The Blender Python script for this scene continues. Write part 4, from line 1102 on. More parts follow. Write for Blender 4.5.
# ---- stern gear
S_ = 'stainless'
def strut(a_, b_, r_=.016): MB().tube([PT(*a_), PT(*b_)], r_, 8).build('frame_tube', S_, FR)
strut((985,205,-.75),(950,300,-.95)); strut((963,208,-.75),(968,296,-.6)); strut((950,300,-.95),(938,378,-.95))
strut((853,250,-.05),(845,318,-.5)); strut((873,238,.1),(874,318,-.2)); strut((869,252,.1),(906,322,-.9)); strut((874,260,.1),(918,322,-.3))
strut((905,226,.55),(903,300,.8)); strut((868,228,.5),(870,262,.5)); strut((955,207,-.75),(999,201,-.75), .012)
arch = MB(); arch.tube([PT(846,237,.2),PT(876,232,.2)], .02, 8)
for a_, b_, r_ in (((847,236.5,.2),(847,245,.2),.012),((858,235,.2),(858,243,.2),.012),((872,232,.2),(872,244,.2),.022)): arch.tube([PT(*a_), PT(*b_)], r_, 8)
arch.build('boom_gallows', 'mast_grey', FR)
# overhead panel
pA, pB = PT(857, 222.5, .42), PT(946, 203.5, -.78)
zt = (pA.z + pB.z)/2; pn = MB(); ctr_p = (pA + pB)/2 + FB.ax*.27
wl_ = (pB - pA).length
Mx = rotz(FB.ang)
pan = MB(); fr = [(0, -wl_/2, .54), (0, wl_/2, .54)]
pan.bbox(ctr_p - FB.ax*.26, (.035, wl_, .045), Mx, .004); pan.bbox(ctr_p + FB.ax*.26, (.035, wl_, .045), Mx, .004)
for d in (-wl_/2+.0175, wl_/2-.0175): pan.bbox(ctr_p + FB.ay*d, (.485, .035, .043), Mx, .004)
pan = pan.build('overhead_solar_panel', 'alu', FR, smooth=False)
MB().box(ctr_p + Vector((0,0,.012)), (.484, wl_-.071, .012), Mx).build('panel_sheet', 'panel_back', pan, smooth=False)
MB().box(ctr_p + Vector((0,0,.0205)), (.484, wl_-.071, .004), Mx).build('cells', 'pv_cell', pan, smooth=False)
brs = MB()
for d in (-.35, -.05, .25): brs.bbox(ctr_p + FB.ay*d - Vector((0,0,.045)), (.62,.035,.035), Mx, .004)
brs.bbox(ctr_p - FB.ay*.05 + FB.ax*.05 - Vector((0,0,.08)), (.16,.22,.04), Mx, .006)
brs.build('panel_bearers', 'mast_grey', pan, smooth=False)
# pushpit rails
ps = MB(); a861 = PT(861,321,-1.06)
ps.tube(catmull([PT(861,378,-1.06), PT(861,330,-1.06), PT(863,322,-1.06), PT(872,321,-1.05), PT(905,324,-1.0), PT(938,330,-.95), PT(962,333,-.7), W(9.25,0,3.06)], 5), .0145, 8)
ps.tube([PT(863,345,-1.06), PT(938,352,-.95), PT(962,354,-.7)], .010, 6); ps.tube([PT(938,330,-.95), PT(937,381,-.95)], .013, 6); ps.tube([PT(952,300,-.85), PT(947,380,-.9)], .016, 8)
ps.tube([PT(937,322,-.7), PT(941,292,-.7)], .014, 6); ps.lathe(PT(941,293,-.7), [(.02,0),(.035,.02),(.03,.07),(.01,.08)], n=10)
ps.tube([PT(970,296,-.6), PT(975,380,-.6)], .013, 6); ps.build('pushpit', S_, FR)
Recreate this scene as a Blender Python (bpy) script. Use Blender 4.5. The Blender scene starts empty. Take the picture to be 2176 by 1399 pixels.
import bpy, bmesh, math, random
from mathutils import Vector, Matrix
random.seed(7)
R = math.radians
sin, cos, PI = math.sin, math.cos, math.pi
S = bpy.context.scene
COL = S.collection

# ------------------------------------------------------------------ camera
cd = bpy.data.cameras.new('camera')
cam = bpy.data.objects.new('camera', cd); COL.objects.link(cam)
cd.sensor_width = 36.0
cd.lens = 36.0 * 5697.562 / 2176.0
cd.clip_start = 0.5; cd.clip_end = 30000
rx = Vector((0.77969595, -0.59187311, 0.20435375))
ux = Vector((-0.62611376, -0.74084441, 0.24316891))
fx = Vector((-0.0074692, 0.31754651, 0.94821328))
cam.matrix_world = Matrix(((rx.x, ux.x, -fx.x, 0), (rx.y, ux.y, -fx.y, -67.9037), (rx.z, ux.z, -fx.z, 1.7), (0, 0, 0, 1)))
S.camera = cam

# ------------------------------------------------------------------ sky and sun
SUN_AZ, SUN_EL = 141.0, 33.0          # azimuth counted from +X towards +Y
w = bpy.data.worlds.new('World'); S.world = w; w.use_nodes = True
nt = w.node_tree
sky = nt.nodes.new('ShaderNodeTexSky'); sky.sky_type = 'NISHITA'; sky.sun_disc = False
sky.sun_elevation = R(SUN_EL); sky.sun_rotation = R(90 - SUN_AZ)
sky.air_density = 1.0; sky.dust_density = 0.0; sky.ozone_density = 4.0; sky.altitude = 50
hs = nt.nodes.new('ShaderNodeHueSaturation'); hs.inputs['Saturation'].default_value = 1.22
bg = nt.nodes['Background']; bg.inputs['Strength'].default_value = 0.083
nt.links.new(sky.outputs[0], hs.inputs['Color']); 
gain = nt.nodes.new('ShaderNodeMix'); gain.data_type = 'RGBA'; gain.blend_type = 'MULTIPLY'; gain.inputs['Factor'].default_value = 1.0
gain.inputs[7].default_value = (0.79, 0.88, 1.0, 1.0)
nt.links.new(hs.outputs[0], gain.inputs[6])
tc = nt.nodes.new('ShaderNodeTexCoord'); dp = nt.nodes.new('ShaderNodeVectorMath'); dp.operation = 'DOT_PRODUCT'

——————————

Return every record above exactly as it appears.

## [Worked solution]
The Blender Python script for this scene continues. Write part 4, from line 1102 on. More parts follow. Write for Blender 4.5.
# ---- stern gear
S_ = 'stainless'
def strut(a_, b_, r_=.016): MB().tube([PT(*a_), PT(*b_)], r_, 8).build('frame_tube', S_, FR)
strut((985,205,-.75),(950,300,-.95)); strut((963,208,-.75),(968,296,-.6)); strut((950,300,-.95),(938,378,-.95))
strut((853,250,-.05),(845,318,-.5)); strut((873,238,.1),(874,318,-.2)); strut((869,252,.1),(906,322,-.9)); strut((874,260,.1),(918,322,-.3))
strut((905,226,.55),(903,300,.8)); strut((868,228,.5),(870,262,.5)); strut((955,207,-.75),(999,201,-.75), .012)
arch = MB(); arch.tube([PT(846,237,.2),PT(876,232,.2)], .02, 8)
for a_, b_, r_ in (((847,236.5,.2),(847,245,.2),.012),((858,235,.2),(858,243,.2),.012),((872,232,.2),(872,244,.2),.022)): arch.tube([PT(*a_), PT(*b_)], r_, 8)
arch.build('boom_gallows', 'mast_grey', FR)
# overhead panel
pA, pB = PT(857, 222.5, .42), PT(946, 203.5, -.78)
zt = (pA.z + pB.z)/2; pn = MB(); ctr_p = (pA + pB)/2 + FB.ax*.27
wl_ = (pB - pA).length
Mx = rotz(FB.ang)
pan = MB(); fr = [(0, -wl_/2, .54), (0, wl_/2, .54)]
pan.bbox(ctr_p - FB.ax*.26, (.035, wl_, .045), Mx, .004); pan.bbox(ctr_p + FB.ax*.26, (.035, wl_, .045), Mx, .004)
for d in (-wl_/2+.0175, wl_/2-.0175): pan.bbox(ctr_p + FB.ay*d, (.485, .035, .043), Mx, .004)
pan = pan.build('overhead_solar_panel', 'alu', FR, smooth=False)
MB().box(ctr_p + Vector((0,0,.012)), (.484, wl_-.071, .012), Mx).build('panel_sheet', 'panel_back', pan, smooth=False)
MB().box(ctr_p + Vector((0,0,.0205)), (.484, wl_-.071, .004), Mx).build('cells', 'pv_cell', pan, smooth=False)
brs = MB()
for d in (-.35, -.05, .25): brs.bbox(ctr_p + FB.ay*d - Vector((0,0,.045)), (.62,.035,.035), Mx, .004)
brs.bbox(ctr_p - FB.ay*.05 + FB.ax*.05 - Vector((0,0,.08)), (.16,.22,.04), Mx, .006)
brs.build('panel_bearers', 'mast_grey', pan, smooth=False)
# pushpit rails
ps = MB(); a861 = PT(861,321,-1.06)
ps.tube(catmull([PT(861,378,-1.06), PT(861,330,-1.06), PT(863,322,-1.06), PT(872,321,-1.05), PT(905,324,-1.0), PT(938,330,-.95), PT(962,333,-.7), W(9.25,0,3.06)], 5), .0145, 8)
ps.tube([PT(863,345,-1.06), PT(938,352,-.95), PT(962,354,-.7)], .010, 6); ps.tube([PT(938,330,-.95), PT(937,381,-.95)], .013, 6); ps.tube([PT(952,300,-.85), PT(947,380,-.9)], .016, 8)
ps.tube([PT(937,322,-.7), PT(941,292,-.7)], .014, 6); ps.lathe(PT(941,293,-.7), [(.02,0),(.035,.02),(.03,.07),(.01,.08)], n=10)
ps.tube([PT(970,296,-.6), PT(975,380,-.6)], .013, 6); ps.build('pushpit', S_, FR)
Recreate this scene as a Blender Python (bpy) script. Use Blender 4.5. The Blender scene starts empty. Take the picture to be 2176 by 1399 pixels.
import bpy, bmesh, math, random
from mathutils import Vector, Matrix
random.seed(7)
R = math.radians
sin, cos, PI = math.sin, math.cos, math.pi
S = bpy.context.scene
COL = S.collection

# ------------------------------------------------------------------ camera
cd = bpy.data.cameras.new('camera')
cam = bpy.data.objects.new('camera', cd); COL.objects.link(cam)
cd.sensor_width = 36.0
cd.lens = 36.0 * 5697.562 / 2176.0
cd.clip_start = 0.5; cd.clip_end = 30000
rx = Vector((0.77969595, -0.59187311, 0.20435375))
ux = Vector((-0.62611376, -0.74084441, 0.24316891))
fx = Vector((-0.0074692, 0.31754651, 0.94821328))
cam.matrix_world = Matrix(((rx.x, ux.x, -fx.x, 0), (rx.y, ux.y, -fx.y, -67.9037), (rx.z, ux.z, -fx.z, 1.7), (0, 0, 0, 1)))
S.camera = cam

# ------------------------------------------------------------------ sky and sun
SUN_AZ, SUN_EL = 141.0, 33.0          # azimuth counted from +X towards +Y
w = bpy.data.worlds.new('World'); S.world = w; w.use_nodes = True
nt = w.node_tree
sky = nt.nodes.new('ShaderNodeTexSky'); sky.sky_type = 'NISHITA'; sky.sun_disc = False
sky.sun_elevation = R(SUN_EL); sky.sun_rotation = R(90 - SUN_AZ)
sky.air_density = 1.0; sky.dust_density = 0.0; sky.ozone_density = 4.0; sky.altitude = 50
hs = nt.nodes.new('ShaderNodeHueSaturation'); hs.inputs['Saturation'].default_value = 1.22
bg = nt.nodes['Background']; bg.inputs['Strength'].default_value = 0.083
nt.links.new(sky.outputs[0], hs.inputs['Color']); 
gain = nt.nodes.new('ShaderNodeMix'); gain.data_type = 'RGBA'; gain.blend_type = 'MULTIPLY'; gain.inputs['Factor'].default_value = 1.0
gain.inputs[7].default_value = (0.79, 0.88, 1.0, 1.0)
nt.links.new(hs.outputs[0], gain.inputs[6])
tc = nt.nodes.new('ShaderNodeTexCoord'); dp = nt.nodes.new('ShaderNodeVectorMath'); dp.operation = 'DOT_PRODUCT'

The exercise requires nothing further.